[START OF Data shown]
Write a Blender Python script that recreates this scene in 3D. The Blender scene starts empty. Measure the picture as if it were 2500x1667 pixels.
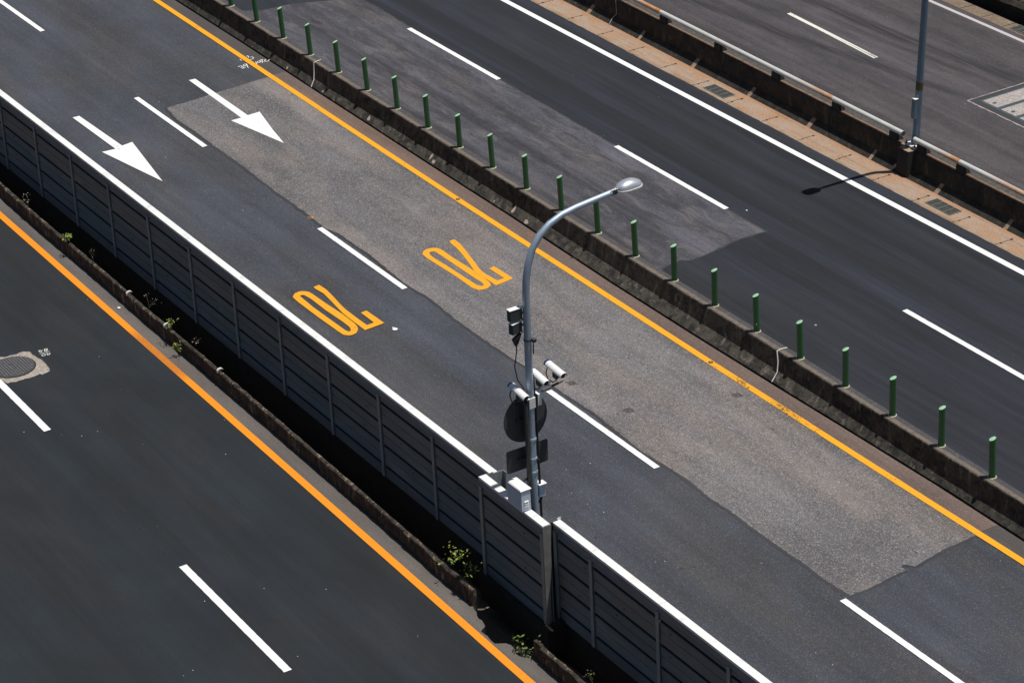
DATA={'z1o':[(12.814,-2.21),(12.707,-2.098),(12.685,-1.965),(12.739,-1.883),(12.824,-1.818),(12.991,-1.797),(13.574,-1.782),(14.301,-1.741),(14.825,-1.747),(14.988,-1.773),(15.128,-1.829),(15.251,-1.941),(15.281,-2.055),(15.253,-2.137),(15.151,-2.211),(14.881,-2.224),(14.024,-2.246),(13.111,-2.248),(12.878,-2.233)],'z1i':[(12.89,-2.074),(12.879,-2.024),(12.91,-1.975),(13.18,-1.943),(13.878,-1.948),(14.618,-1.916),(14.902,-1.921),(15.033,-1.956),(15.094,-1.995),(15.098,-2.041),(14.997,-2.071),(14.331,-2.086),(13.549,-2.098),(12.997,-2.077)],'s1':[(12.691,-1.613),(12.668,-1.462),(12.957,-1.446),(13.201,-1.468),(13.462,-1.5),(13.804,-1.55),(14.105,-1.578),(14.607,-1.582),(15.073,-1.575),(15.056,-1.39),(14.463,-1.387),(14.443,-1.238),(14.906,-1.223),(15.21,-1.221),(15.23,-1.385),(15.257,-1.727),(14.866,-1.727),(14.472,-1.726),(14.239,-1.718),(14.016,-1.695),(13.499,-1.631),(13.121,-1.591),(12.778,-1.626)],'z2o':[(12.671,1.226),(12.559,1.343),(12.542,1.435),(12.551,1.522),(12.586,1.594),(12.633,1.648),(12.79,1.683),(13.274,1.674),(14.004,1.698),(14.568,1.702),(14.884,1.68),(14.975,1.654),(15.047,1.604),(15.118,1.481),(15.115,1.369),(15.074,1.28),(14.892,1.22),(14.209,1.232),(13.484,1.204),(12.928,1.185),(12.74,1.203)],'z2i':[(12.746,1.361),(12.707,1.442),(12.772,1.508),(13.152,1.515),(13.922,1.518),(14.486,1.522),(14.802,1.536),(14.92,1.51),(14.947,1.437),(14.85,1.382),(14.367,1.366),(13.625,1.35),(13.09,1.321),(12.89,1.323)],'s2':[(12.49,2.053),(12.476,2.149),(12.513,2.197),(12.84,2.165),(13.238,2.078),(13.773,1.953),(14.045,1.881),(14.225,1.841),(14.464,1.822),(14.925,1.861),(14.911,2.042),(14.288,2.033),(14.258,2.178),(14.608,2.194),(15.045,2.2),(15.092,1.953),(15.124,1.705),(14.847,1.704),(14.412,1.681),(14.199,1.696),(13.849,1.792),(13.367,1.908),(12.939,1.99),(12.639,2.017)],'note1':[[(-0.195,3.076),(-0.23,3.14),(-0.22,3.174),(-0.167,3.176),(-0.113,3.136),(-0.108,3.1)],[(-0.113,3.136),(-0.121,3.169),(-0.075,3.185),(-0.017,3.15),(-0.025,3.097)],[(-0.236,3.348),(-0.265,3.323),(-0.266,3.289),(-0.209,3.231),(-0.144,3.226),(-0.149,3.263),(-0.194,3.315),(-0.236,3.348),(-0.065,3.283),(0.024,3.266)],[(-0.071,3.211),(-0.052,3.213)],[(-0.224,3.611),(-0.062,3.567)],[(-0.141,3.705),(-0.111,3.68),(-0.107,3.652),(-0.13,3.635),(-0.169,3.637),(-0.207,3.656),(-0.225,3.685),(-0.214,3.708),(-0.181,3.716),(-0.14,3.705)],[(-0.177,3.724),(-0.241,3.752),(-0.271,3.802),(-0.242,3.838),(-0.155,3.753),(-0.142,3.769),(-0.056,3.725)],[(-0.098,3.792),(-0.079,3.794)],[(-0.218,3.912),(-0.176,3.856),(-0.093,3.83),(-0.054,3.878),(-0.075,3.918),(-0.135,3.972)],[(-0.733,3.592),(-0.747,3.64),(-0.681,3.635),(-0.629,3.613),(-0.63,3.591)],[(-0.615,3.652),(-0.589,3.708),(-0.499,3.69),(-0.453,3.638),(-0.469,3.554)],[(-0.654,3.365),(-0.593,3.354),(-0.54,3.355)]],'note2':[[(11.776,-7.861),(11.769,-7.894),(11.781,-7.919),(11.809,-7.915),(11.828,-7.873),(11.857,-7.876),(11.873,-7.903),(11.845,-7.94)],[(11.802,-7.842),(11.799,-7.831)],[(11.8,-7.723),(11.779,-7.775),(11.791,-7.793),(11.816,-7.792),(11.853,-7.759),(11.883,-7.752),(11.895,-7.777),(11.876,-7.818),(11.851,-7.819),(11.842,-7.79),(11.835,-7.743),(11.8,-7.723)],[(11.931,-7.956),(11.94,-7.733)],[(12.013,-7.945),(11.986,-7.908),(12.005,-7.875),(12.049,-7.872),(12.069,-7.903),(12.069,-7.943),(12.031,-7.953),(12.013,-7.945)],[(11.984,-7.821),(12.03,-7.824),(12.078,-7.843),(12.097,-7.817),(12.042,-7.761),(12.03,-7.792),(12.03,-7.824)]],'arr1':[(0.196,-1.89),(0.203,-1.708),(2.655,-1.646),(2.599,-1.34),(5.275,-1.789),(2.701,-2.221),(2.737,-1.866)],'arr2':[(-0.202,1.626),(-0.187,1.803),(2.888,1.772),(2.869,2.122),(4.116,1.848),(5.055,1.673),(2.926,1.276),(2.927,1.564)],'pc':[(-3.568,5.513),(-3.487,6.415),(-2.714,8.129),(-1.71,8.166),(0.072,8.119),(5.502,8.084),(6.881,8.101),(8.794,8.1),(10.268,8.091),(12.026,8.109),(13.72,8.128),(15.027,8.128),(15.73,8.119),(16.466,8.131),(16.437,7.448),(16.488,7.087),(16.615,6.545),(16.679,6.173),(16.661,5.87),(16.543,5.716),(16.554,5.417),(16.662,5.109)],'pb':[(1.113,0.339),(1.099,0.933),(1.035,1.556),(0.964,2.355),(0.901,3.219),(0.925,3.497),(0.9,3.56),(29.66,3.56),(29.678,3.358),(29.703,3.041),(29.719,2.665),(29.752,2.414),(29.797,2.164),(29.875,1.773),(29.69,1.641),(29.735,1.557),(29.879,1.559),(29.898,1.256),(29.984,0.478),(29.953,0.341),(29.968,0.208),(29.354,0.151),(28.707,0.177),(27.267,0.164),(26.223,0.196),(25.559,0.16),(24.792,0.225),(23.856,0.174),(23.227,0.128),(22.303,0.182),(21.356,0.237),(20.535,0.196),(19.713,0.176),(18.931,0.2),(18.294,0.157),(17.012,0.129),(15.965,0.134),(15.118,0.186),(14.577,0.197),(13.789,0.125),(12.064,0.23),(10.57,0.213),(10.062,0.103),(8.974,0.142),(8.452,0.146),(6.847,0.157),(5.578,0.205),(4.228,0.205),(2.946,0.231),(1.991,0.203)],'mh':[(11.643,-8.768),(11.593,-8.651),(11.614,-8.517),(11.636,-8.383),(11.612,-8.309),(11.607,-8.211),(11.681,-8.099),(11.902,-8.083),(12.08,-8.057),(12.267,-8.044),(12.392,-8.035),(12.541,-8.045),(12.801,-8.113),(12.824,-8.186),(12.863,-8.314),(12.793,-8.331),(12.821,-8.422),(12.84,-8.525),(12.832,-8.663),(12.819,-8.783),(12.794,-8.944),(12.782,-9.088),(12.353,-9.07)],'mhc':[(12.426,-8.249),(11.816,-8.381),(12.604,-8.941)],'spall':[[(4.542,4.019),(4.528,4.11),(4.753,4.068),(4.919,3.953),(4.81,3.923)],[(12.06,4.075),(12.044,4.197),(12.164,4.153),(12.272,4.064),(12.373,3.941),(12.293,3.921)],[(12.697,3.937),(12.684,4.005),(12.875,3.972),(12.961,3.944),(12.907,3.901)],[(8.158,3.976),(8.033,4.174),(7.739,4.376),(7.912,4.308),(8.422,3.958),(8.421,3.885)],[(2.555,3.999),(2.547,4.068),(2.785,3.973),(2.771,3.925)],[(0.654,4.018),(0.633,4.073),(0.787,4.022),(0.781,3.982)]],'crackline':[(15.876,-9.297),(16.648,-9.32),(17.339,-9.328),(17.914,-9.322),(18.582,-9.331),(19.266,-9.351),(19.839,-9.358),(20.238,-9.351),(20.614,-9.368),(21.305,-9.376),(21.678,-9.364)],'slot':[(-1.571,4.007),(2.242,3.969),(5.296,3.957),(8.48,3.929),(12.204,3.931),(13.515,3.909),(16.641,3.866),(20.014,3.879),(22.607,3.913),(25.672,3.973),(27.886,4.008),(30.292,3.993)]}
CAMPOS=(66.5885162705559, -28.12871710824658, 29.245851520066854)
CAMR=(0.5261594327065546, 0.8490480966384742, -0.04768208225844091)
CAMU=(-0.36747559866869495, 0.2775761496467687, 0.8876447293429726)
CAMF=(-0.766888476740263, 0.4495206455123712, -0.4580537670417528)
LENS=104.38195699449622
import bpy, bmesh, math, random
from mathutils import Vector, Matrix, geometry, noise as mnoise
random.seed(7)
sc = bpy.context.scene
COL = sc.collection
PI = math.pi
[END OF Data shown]
[START OF Data shown]
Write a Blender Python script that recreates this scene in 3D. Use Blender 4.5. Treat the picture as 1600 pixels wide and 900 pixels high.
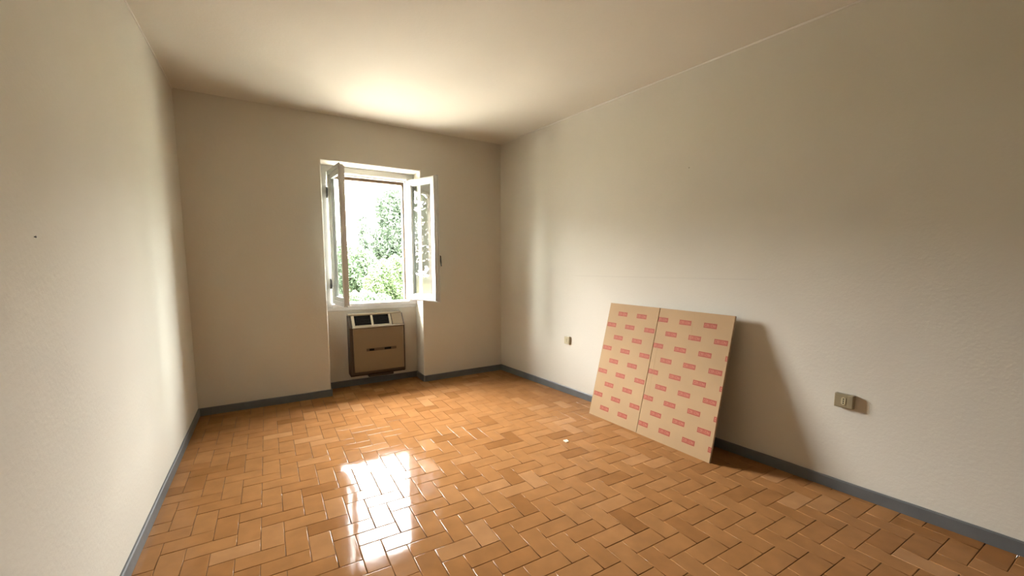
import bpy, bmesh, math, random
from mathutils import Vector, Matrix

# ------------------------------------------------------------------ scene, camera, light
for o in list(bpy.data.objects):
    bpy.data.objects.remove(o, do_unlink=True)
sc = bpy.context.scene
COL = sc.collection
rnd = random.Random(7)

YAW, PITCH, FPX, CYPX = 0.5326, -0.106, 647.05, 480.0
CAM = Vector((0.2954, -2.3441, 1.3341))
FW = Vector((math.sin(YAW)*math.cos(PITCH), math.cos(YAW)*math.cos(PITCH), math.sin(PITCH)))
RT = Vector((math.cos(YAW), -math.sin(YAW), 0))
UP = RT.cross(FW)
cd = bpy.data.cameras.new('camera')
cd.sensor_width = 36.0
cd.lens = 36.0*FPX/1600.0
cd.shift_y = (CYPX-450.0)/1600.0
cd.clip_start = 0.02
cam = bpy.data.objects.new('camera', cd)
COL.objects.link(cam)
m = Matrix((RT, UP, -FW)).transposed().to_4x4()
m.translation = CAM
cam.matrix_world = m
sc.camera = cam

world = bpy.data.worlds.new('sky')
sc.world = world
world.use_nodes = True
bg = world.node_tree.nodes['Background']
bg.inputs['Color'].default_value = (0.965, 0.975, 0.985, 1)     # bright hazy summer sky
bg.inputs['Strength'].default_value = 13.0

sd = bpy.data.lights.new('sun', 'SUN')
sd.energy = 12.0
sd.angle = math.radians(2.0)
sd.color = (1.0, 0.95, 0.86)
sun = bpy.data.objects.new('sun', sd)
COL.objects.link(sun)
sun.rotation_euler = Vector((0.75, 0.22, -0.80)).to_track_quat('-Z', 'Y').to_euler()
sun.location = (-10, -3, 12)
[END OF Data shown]
**Written problem**:
Gather up the lines containing the word "scene" from these records and copy them.

**Result of this task**:
Write a Blender Python script that recreates this scene in 3D. The Blender scene starts empty. Measure the picture as if it were 2500x1667 pixels.
sc = bpy.context.scene
Write a Blender Python script that recreates this scene in 3D. Use Blender 4.5. Treat the picture as 1600 pixels wide and 900 pixels high.
# ------------------------------------------------------------------ scene, camera, light
sc = bpy.context.scene